Ann LePage joins Wreaths Across America in Belfast
















BELFAST - When Rich Deneka left Barrington, NH on his Honda Goldwing trike Sunday morning, it was 19 degrees. At noon, outside the Bank of America building in Belfast, it was a comparatively balmy 25.
Inside the atrium, Deneka chatted with Maine First Lady Ann LePage about heated gloves, cell phone protocol, and other details of their upcoming trip with the Wreaths Across America convoy. Over the next week, they would travel 650 miles through eight states accompanying a convoy of tractor trailers bearing wreaths for the graves at Arlington National Cemetery.
“The Arlington Project” as it is also known, started with a small gesture 21 years ago by Merrill Worcester of Harrington, Maine, who donated the surplus rings from his wreath company to be placed in an old section of the historic cemetery outside Washington, DC.

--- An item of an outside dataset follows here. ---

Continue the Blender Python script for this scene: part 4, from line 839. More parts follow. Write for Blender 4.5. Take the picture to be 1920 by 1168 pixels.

As the story goes, the tradition continued quietly until 2006, when photos of the wreaths covered in snow circulated on the Internet, triggering a groundswell of support from veterans organizations around the country.
Today, Wreaths Across America is the centerpiece of National Wreaths Across America Day. Around 500,000 wreaths are donated and placed at 900 veterans sites around the country. Of these, around 100,000 are brought to Arlington National Cemetery.
The annual convoy of wreath-filled tractor trailers traveling from Downeast Maine to Virginia has become a kind of industrial parade, making whistle stops over a number of days at various veterans’ events on the route and attracting roadside spectators.
Deneka, a retired Air Force veteran and member of the New Hampshire chapter of the POW/MIA awareness organization Rolling Thunder has followed a segment of the route — from Kitttery into Massachusetts — several times in the past, but this was going to be his first time making essentially the entire trip.
Asked what he expected, he didn’t mince words.
“It’s cold,” he said.
His three-wheeled trike would avoid some of hazards of a traditional two-wheeled motorcycle, but traction issues would be the main concern if the weather turned bad, the same as in a car.
“If it wasn’t for this ride, I’d already have mine put up for the winter,” he said.
LePage seemed undaunted by the prospect of a chilly ride as she greeted members of various veterans groups — VFW, AmVets, American Legion and Auxiliary members — also volunteers working on the massive wreath project.
Soon after, the tractor trailers started appearing from the behind the Bank of America building along with dozens of other vehicles traveling with the convoy. They parked around the rim of the vast parking lot, and the drivers streamed into the building for a complementary lunch.
Within a couple hours, they would be on their way.